Reproduce the listing below exactly, beginning with its first line and ending with the line that holds "COL = sc.collection"; pictures are not part of the copy.

Provided material
____
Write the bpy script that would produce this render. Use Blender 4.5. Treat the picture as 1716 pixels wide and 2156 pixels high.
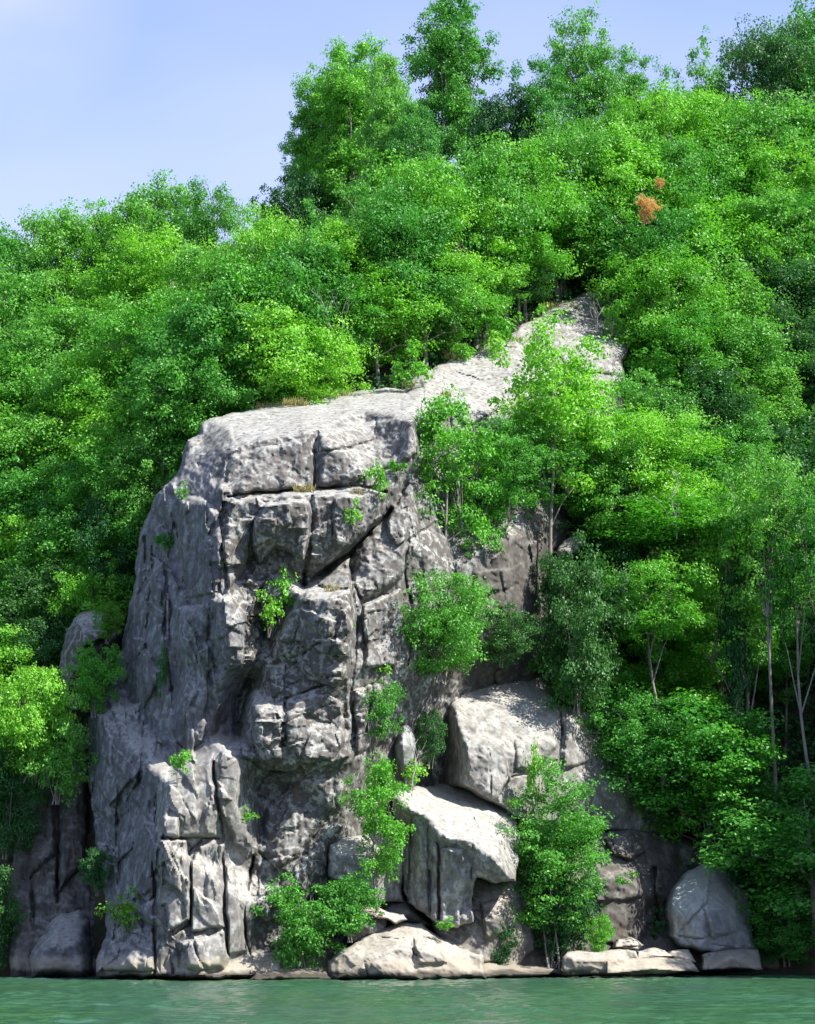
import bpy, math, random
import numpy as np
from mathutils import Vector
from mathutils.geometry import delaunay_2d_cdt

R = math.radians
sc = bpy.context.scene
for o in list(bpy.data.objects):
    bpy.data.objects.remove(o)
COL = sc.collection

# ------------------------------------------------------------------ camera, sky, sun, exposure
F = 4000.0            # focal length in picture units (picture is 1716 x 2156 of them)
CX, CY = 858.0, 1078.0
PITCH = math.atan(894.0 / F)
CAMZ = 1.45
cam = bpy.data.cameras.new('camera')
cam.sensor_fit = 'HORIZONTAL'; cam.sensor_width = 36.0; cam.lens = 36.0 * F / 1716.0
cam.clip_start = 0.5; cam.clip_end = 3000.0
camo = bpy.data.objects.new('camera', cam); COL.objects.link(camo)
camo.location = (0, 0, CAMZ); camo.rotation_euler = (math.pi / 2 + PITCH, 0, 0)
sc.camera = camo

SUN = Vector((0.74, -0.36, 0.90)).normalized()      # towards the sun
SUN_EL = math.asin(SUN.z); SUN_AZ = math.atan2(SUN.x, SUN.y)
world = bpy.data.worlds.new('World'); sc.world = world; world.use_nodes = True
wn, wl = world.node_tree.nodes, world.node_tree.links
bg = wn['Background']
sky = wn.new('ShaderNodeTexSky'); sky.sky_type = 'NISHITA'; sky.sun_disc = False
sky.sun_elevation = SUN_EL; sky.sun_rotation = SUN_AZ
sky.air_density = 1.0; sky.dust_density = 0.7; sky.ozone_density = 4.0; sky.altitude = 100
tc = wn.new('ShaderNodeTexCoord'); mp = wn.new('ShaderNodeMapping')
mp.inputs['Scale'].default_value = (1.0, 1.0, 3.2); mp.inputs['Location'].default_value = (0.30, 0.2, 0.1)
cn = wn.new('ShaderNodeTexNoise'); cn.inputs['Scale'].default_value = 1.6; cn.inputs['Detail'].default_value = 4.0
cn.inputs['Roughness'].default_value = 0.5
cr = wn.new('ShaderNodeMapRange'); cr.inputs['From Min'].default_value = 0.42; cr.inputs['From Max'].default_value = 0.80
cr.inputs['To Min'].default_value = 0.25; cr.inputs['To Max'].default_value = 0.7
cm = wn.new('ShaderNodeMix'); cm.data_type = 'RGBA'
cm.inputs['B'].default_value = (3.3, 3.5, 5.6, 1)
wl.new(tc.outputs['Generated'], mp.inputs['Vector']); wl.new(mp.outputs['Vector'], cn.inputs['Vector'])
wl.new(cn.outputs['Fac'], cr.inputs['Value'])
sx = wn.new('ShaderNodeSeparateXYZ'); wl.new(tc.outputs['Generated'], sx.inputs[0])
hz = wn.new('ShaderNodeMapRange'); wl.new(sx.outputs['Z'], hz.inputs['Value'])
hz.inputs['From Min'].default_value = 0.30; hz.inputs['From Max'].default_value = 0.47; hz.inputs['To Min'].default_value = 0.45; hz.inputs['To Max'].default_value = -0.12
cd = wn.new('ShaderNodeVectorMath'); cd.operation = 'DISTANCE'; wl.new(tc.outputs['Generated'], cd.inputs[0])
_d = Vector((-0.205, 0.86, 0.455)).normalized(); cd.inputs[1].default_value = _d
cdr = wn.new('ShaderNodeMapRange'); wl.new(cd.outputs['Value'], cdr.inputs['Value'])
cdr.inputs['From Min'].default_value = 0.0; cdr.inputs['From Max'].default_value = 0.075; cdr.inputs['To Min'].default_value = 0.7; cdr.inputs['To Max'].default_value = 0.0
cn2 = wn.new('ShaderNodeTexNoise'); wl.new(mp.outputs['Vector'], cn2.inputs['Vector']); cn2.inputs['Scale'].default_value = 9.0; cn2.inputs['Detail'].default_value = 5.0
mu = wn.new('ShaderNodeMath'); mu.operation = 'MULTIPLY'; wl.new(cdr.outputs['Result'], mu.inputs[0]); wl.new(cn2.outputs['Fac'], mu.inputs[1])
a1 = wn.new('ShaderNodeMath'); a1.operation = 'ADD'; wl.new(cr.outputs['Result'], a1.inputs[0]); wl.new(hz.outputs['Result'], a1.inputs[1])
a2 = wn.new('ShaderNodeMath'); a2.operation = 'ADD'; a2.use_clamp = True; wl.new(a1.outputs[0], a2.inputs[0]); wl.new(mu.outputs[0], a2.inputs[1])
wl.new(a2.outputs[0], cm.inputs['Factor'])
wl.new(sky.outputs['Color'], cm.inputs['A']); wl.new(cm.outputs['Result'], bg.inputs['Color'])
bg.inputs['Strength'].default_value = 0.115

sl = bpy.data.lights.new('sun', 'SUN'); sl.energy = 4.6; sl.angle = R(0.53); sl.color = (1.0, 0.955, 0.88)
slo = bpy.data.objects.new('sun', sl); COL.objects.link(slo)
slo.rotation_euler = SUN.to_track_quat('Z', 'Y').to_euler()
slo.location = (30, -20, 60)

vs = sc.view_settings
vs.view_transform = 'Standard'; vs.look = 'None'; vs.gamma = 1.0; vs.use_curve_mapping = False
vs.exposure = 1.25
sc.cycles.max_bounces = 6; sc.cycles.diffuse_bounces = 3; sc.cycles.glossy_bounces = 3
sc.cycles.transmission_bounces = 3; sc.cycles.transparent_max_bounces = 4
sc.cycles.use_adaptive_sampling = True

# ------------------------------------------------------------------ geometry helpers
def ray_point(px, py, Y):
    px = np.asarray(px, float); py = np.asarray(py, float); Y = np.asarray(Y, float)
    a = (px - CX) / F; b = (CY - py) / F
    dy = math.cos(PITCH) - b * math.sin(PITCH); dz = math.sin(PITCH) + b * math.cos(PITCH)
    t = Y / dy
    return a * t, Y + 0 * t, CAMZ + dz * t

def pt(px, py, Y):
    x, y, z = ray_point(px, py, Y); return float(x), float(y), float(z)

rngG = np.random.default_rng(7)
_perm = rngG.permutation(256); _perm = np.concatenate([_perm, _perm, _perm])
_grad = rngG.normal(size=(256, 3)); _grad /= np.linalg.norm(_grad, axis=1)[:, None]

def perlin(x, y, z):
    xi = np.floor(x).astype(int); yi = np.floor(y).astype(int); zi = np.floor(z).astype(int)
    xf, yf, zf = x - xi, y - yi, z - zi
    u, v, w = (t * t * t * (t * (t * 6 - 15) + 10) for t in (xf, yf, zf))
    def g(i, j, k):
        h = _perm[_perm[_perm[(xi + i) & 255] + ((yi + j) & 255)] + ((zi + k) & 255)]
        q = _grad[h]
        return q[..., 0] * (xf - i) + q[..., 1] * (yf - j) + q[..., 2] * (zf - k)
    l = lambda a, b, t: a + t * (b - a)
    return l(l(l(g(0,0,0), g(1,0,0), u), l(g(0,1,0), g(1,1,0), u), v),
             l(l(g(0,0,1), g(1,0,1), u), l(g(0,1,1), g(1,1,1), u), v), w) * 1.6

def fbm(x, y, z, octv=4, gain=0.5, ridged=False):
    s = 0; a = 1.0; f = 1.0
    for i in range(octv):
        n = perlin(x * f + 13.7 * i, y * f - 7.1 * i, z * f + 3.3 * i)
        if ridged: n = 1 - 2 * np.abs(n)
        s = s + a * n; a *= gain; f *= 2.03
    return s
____
Result for this task
Write the bpy script that would produce this render. Use Blender 4.5. Treat the picture as 1716 pixels wide and 2156 pixels high.
import bpy, math, random
import numpy as np
from mathutils import Vector
from mathutils.geometry import delaunay_2d_cdt

R = math.radians
sc = bpy.context.scene
for o in list(bpy.data.objects):
    bpy.data.objects.remove(o)
COL = sc.collection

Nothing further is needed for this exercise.